AGATE ran from 1994 through 2001, and a key aspect of its success was that it operated under a NASA-unique process, the Joint Sponsored Research Agreement (JSRA), a management process that streamlined research and internal management processes, while accelerating the results of technology development into the private sector. AGATE suffered in its early years from "learning problems” with internal communication, with building trust and openness among industry partners more used to seeing themselves as competitors, and with managerial oversight of its activities. Some participants were disappointed that AGATE never achieved its most ambitious objective, a fully automated aircraft. Others were bothered by the uncertainty of steady Federal support, a characteristic aspect of Federal management of research and development. But if not perfect—and no program ever is—AGATE proved vital to restoring GA, and as an end-of-project study concluded inelegantly if bluntly, "[a]ccording to participants from all parts of the program, AGATE revitalized an industry that had gone into the toilet.”[866]

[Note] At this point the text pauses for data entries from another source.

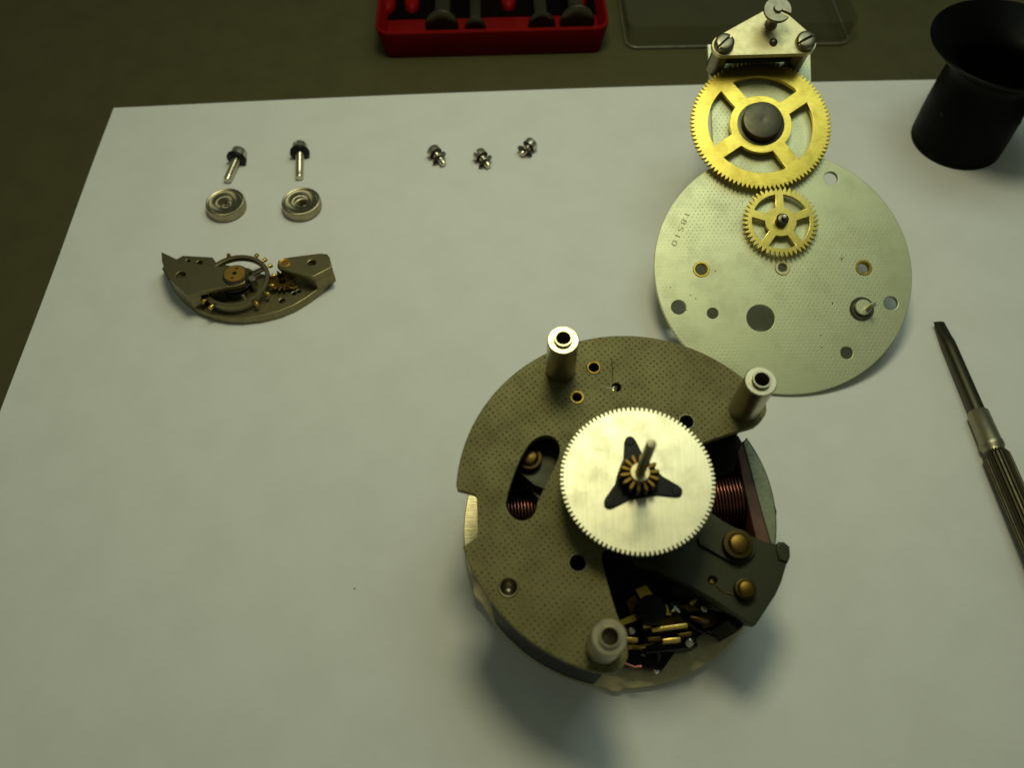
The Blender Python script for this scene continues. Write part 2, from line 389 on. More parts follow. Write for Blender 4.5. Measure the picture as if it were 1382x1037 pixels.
top = plate('top_plate', loops, ZT-0.12, ZT, MAT['topplate'], mv, 0.01)
top['label'] = 'dimpled grey nickel top plate with kidney shaped slot'
def ring(name, px, py, z, ro, ri, h, mat, parent, sink=0.1):
    c = MV.l(px, py, z); a, b = MV.r(px, py, z, ro), MV.r(px, py, z, ri)
    return lathe(name, [(b, -sink), (b, h-0.012), (b+0.012, h), (a-0.01, h), (a, h-0.012), (a, -sink), (b, -sink)], mat, parent, (c.x, c.y, z), seg=32)
ring('bushing', 801.4, 496.5, ZT, 9.8, 6.3, 0.012, MAT['brass_dark'], top)
ring('bushing', 778.8, 536.6, ZT, 10.3, 6.0, 0.015, MAT['brass_bush'], top)
ring('bushing', 771, 590, ZT, 6.5, 2.2, 0.004, MAT['topplate'], top, 0.06)
ring('bushing', 780, 760, ZT, 14.4, 10.5, 0.004, MAT['steel_dark'], top)
c = MV.l(926.5, 569.5, ZT); ring('bushing', 926.5, 569.5, ZT, 11.2, 9.2, 0.012, MAT['steel'], top)
c = MV.l(686.5, 792.8, ZT); a = MV.r(686.5, 792.8, ZT, 15)
lathe('rivet', [(0.76*a, 0.0), (0.78*a, 0.016), (0.88*a, 0.022), (a, 0.006), (a, -0.05)], MAT['bridge'], top, (c.x, c.y, ZT), seg=40, sharp=60)
lathe('rivet_bowl', [(0, -0.13), (0.3*a, -0.12), (0.55*a, -0.085), (0.7*a, -0.035), (0.77*a, 0.008)], MAT['shaft'], top, (c.x, c.y, ZT), seg=40, sharp=60)
plate('hole_backing', [MV.pts([(768, 478), (816, 478), (818, 508), (806, 560), (764, 566)], 1.5)], 1.42, 1.5, MAT['black'], mv, 0.005)  # added black backing so the holes above it look dark
# scratch lines in the plate
for pl in ([(825.5, 485), (826.5, 500), (827, 515)],):
    tube('scribed_line', [MV.l(x, y, ZT+0.0005) for x, y in pl], 0.006, MAT['steel_dark'], top, 5)
for pl in ([(811, 521), (820, 524), (829, 523.5)], [(914, 529), (911.5, 540), (908, 553)], [(906, 548), (905, 556)], [(676, 726), (681, 719)], [(838, 515), (842, 511)]):
    tube('bright_scratch', [MV.l(x, y, ZT-0.002) for x, y in pl], [0.003, 0.005, 0.002][:len(pl)], MAT['ferrule'], top, 5)
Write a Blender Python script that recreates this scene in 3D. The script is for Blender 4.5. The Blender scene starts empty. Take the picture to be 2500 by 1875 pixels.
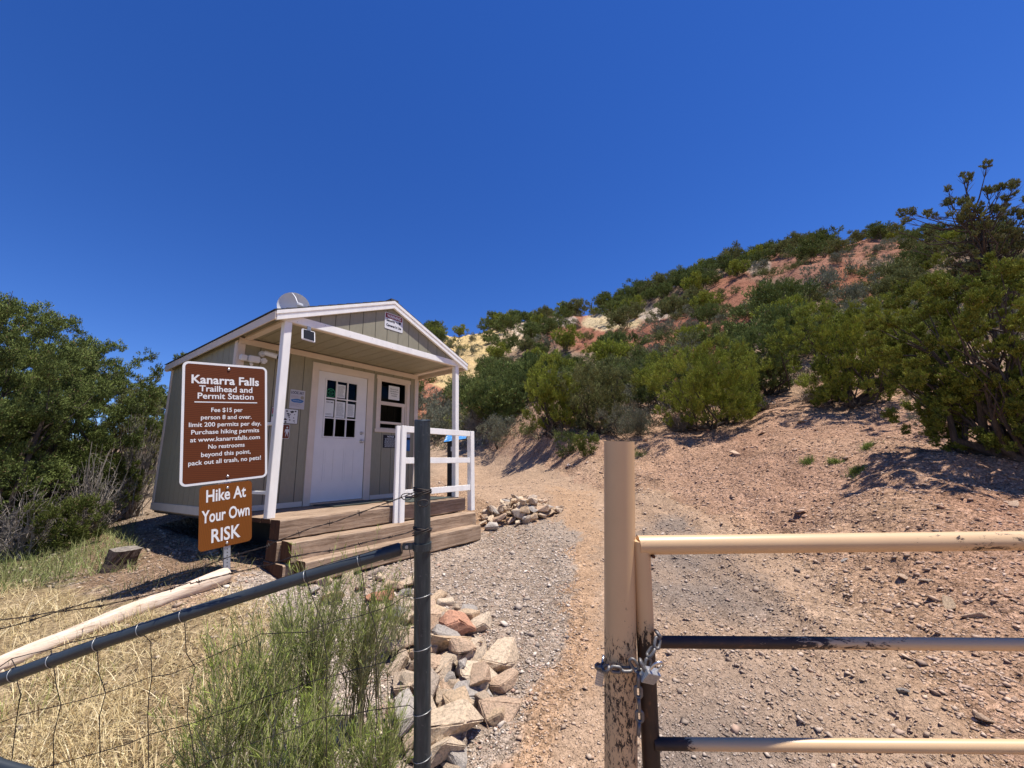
import bpy, bmesh, math, random
import numpy as np
from mathutils import Vector, Matrix, noise as mnoise
rad = math.radians
S = bpy.context.scene
COL = S.collection
H = 1.5                                   # height of the camera above the origin
# ---------------------------------------------------------------- camera
FPX, PITCH, ROLL = 969.7, rad(11.6), rad(-1.562)      # focal length in pixels of a 2500 px wide frame
_F = np.array([0, math.cos(PITCH), math.sin(PITCH)])
_R0 = np.array([1.0, 0, 0]); _U0 = np.cross(_R0, _F)
_R = _R0*math.cos(ROLL) + _U0*math.sin(ROLL)
_U = -_R0*math.sin(ROLL) + _U0*math.cos(ROLL)
CAM = np.array([0, 0, H])
cd = bpy.data.cameras.new('camera'); cam = bpy.data.objects.new('camera', cd); COL.objects.link(cam)
cd.sensor_width = 36; cd.lens = FPX/2500*36; cd.clip_end = 3000; cd.clip_start = 0.02
M = Matrix(((_R[0], _U[0], -_F[0], 0), (_R[1], _U[1], -_F[1], 0), (_R[2], _U[2], -_F[2], H), (0, 0, 0, 1)))
cam.matrix_world = M
S.camera = cam
# ---------------------------------------------------------------- light
SUNV = Vector((0.29, -0.055, 1.0)).normalized()        # towards the sun
SUN_EL = math.asin(SUNV.z); SUN_AZ = math.atan2(SUNV.x, SUNV.y)
w = bpy.data.worlds.new('World'); S.world = w; w.use_nodes = True
nt = w.node_tree; nt.nodes.clear()
sky = nt.nodes.new('ShaderNodeTexSky'); sky.sky_type = 'NISHITA'; sky.sun_disc = False
sky.sun_elevation = SUN_EL; sky.sun_rotation = SUN_AZ
sky.altitude = 1800; sky.air_density = 1.0; sky.dust_density = 0.05; sky.ozone_density = 4.5
hs = nt.nodes.new('ShaderNodeHueSaturation'); hs.inputs['Hue'].default_value = 0.517; hs.inputs['Saturation'].default_value = 1.27; hs.inputs['Value'].default_value = 2.05
bg = nt.nodes.new('ShaderNodeBackground'); bg.inputs['Strength'].default_value = 0.055
wo = nt.nodes.new('ShaderNodeOutputWorld')
nt.links.new(sky.outputs[0], hs.inputs['Color']); nt.links.new(hs.outputs[0], bg.inputs[0]); nt.links.new(bg.outputs[0], wo.inputs[0])
sd = bpy.data.lights.new('sun', 'SUN'); sd.energy = 5.0; sd.angle = rad(0.53); sd.color = (1.0, 0.955, 0.89)
so = bpy.data.objects.new('sun', sd); COL.objects.link(so)
so.rotation_euler = SUNV.to_track_quat('Z', 'Y').to_euler()
S.view_settings.view_transform = 'Standard'; S.view_settings.look = 'None'
S.view_settings.exposure = 0.5; S.view_settings.gamma = 1
S.cycles.max_bounces = 6; S.cycles.transparent_max_bounces = 12

# ---------------------------------------------------------------- pixel helpers (photo pixels, 2500 x 1875)
def ray(u, v):
    return _F + _R*(u-1250)/FPX - _U*(v-937.5)/FPX
def W(u, v, y):                            # point on the ray at forward distance y
    d = ray(u, v); return CAM + d*(y/d[1])
def Zp(u, v, z):                           # point on the ray at height z
    d = ray(u, v); return CAM + d*((z-H)/d[2])
def project(P):
    q = np.asarray(P, float) - CAM
    dz = q@_F; dz = np.where(np.abs(dz) < 1e-6, 1e-6, dz)
    return 1250+FPX*(q@_R)/dz, 937.5-FPX*(q@_U)/dz, dz

# ---------------------------------------------------------------- object helpers
def tag(o, label=None, cat=None, group=None, kind=None):
    if label: o['label'] = label
    if cat: o['category'] = cat
    if group: o['group'] = group
    if kind: o['kind'] = kind
    return o
def empty(name, loc=(0, 0, 0), rz=0.0, label=None, cat=None, group=None):
    o = bpy.data.objects.new(name, None); COL.objects.link(o)
    o.location = loc; o.rotation_euler = (0, 0, rz); o.empty_display_size = 0.1
    return tag(o, label, cat, group)
def link_mesh(name, me, mat, parent=None, loc=(0, 0, 0), rot=(0, 0, 0)):
    o = bpy.data.objects.new(name, me); COL.objects.link(o)
    if mat is not None and len(me.materials) == 0: me.materials.append(mat)
    o.location = loc; o.rotation_euler = rot
    if parent is not None: o.parent = parent
    return o
def np_mesh(name, V, F, cols=None, smooth=False):
    """V (n,3), F (m,k) same-size polygons, cols (m,3) or (n,3) colour"""
    V = np.asarray(V, np.float32); F = np.asarray(F, np.int32)
    me = bpy.data.meshes.new(name); m, k = F.shape
    me.vertices.add(len(V)); me.vertices.foreach_set('co', V.ravel())
    me.loops.add(m*k); me.loops.foreach_set('vertex_index', F.ravel())
    me.polygons.add(m); me.polygons.foreach_set('loop_start', np.arange(0, m*k, k, dtype=np.int32))
    if smooth: me.polygons.foreach_set('use_smooth', np.ones(m, bool))
    me.update(calc_edges=True)
    if cols is not None:
        dom = 'FACE' if len(cols) == m and len(cols) != len(V) else 'POINT'
        a = me.attributes.new('col', 'FLOAT_COLOR', dom)
        c = np.ones((len(cols), 4), np.float32); c[:, :3] = cols
        a.data.foreach_set('color', c.ravel())
    return me
def copy_tree(o, parent=None):
    c = o.copy(); COL.objects.link(c); c.parent = parent
    for ch in o.children: copy_tree(ch, c)
    return c
class MB:
    def __init__(s): s.v = []; s.f = []; s.sm = []
    def add(s, V, F, sm=False):
        n = len(s.v); s.v += [tuple(map(float, p)) for p in V]; s.f += [tuple(i+n for i in f) for f in F]; s.sm += [sm]*len(F); return s
    def box(s, a, b, m=None):
        x0, y0, z0 = a; x1, y1, z1 = b
        V = [(x0, y0, z0), (x1, y0, z0), (x1, y1, z0), (x0, y1, z0), (x0, y0, z1), (x1, y0, z1), (x1, y1, z1), (x0, y1, z1)]
        if m is not None: V = [tuple(m @ Vector(p)) for p in V]
        return s.add(V, [(0, 3, 2, 1), (4, 5, 6, 7), (0, 1, 5, 4), (1, 2, 6, 5), (2, 3, 7, 6), (3, 0, 4, 7)])
    def bbox(s, a, b, r=0.004, m=None):    # box with bevelled edges
        bm = bmesh.new(); bmesh.ops.create_cube(bm, size=1)
        for q in bm.verts: q.co = Vector([(a[i]+b[i])/2 + q.co[i]*(b[i]-a[i]) for i in range(3)])
        r = min(r, 0.4*min(abs(b[i]-a[i]) for i in range(3)))
        bmesh.ops.bevel(bm, geom=bm.edges[:], offset=r, segments=2, affect='EDGES')
        if m is not None: bm.transform(m)
        return s.addbm(bm)
    def addbm(s, bm, sm=False):
        bm.verts.index_update()
        s.add([v.co for v in bm.verts], [[v.index for v in f.verts] for f in bm.faces], sm); bm.free(); return s
    def tube(s, P, r, n=10, cap=True, sm=True):
        P = [Vector(p) for p in P]; R = [r]*len(P) if not hasattr(r, '__len__') else list(r)
        V = []; up = None
        for i, p in enumerate(P):
            t = (P[min(i+1, len(P)-1)]-P[max(i-1, 0)])
            t = t.normalized() if t.length > 1e-9 else Vector((0, 0, 1))
            if up is None:
                up = Vector((0, 0, 1)) if abs(t.z) < .9 else Vector((1, 0, 0))
            a = t.cross(up); a = a.normalized() if a.length > 1e-6 else t.orthogonal().normalized()
            b = a.cross(t).normalized(); up = b
            for k in range(n):
                an = 2*math.pi*k/n; V.append(p + (a*math.cos(an)+b*math.sin(an))*R[i])
        F = [(i*n+k, i*n+(k+1) % n, (i+1)*n+(k+1) % n, (i+1)*n+k) for i in range(len(P)-1) for k in range(n)]
        s.add(V, F, sm)
        if cap:
            s.add(V[:n], [tuple(range(n))[::-1]]); s.add(V[-n:], [tuple(range(n))])
        return s
    def prism(s, pts, d, m=None):          # polygon pts in xz, extruded d along y from 0
        n = len(pts); V = [(x, 0, z) for x, z in pts]+[(x, d, z) for x, z in pts]
        if m is not None: V = [tuple(m @ Vector(p)) for p in V]
        F = [tuple(range(n)), tuple(range(n, 2*n))[::-1]] + [(i, (i+n), (i+1) % n+n, (i+1) % n) for i in range(n)]
        return s.add(V, F)
    def mesh(s, name, org=(0, 0, 0)):
        me = bpy.data.meshes.new(name)
        me.from_pydata([(a-org[0], b-org[1], c-org[2]) for a, b, c in s.v], [], s.f)
        me.polygons.foreach_set('use_smooth', s.sm); me.update()
        bm = bmesh.new(); bm.from_mesh(me); bmesh.ops.recalc_face_normals(bm, faces=bm.faces[:]); bm.to_mesh(me); bm.free()
        return me
    def build(s, name, mat, parent=None, org=(0, 0, 0), loc=None, rot=(0, 0, 0)):
        """vertices are given in the parent's frame; org is subtracted (for world-space building)"""
        return link_mesh(name, s.mesh(name, org), mat, parent, loc if loc is not None else ((0, 0, 0) if parent is not None else tuple(org)), rot)
def text_mesh(txt, size, bold=0.0, sx=1.0, align='CENTER', depth=0.0004, spacing=1.0):
    cu = bpy.data.curves.new('t', 'FONT'); cu.body = txt; cu.size = size; cu.align_x = align; cu.offset = bold; cu.extrude = depth
    cu.space_character = spacing; cu.resolution_u = 3
    o = bpy.data.objects.new('t', cu); COL.objects.link(o)
    dg = bpy.context.evaluated_depsgraph_get(); dg.update()
    me = bpy.data.meshes.new_from_object(o.evaluated_get(dg)); bpy.data.objects.remove(o)
    me.transform(Matrix.Diagonal((sx, 1, 1, 1))); return me
def join_text(lines):
    """lines: (txt, x, z, size, bold, sx, width) -> bmesh in xz plane facing -y; width fits the line when given"""
    bm = bmesh.new()
    for (txt, x, z, size, bold, sx, width) in lines:
        me = text_mesh(txt, size, bold, sx)
        xs = [v.co.x for v in me.vertices]; wd = max(xs)-min(xs); mx = (max(xs)+min(xs))/2
        k = (width/wd) if width else 1.0
        me.transform(Matrix.Translation((x, 0, z)) @ Matrix.Rotation(math.pi/2, 4, 'X') @ Matrix.Diagonal((k, 1, 1, 1)) @ Matrix.Translation((-mx, 0, 0)))
        bm.from_mesh(me); bpy.data.meshes.remove(me)
    return bm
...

The legacy of AGATE is evident in much of NASA’s subsequent avionics and cockpit presentation research, which, building upon earlier research, has involved improving a pilot’s situational awareness. Since weather-related accidents account for one-third of all aviation accidents and over one-quarter of all GA accidents, a particular concern is presenting timely and informative weather information, for example, graphics overlaid on navigational and geographical cockpit displays.[867] Another area of acute interest is improving pilot controllability via advanced flight control technology to close the gap between an automobile-like 2-D control system and the traditionally more complex 3-D aircraft system and generating a HITS-like synthetic vision capability to enhance flight safety. This, too, is a longstanding concern, related to the handling qualities and flight control capabilities of aircraft so that the pilot can concentrate more on what is going on around the aircraft than having to concentrate on flying it.[868]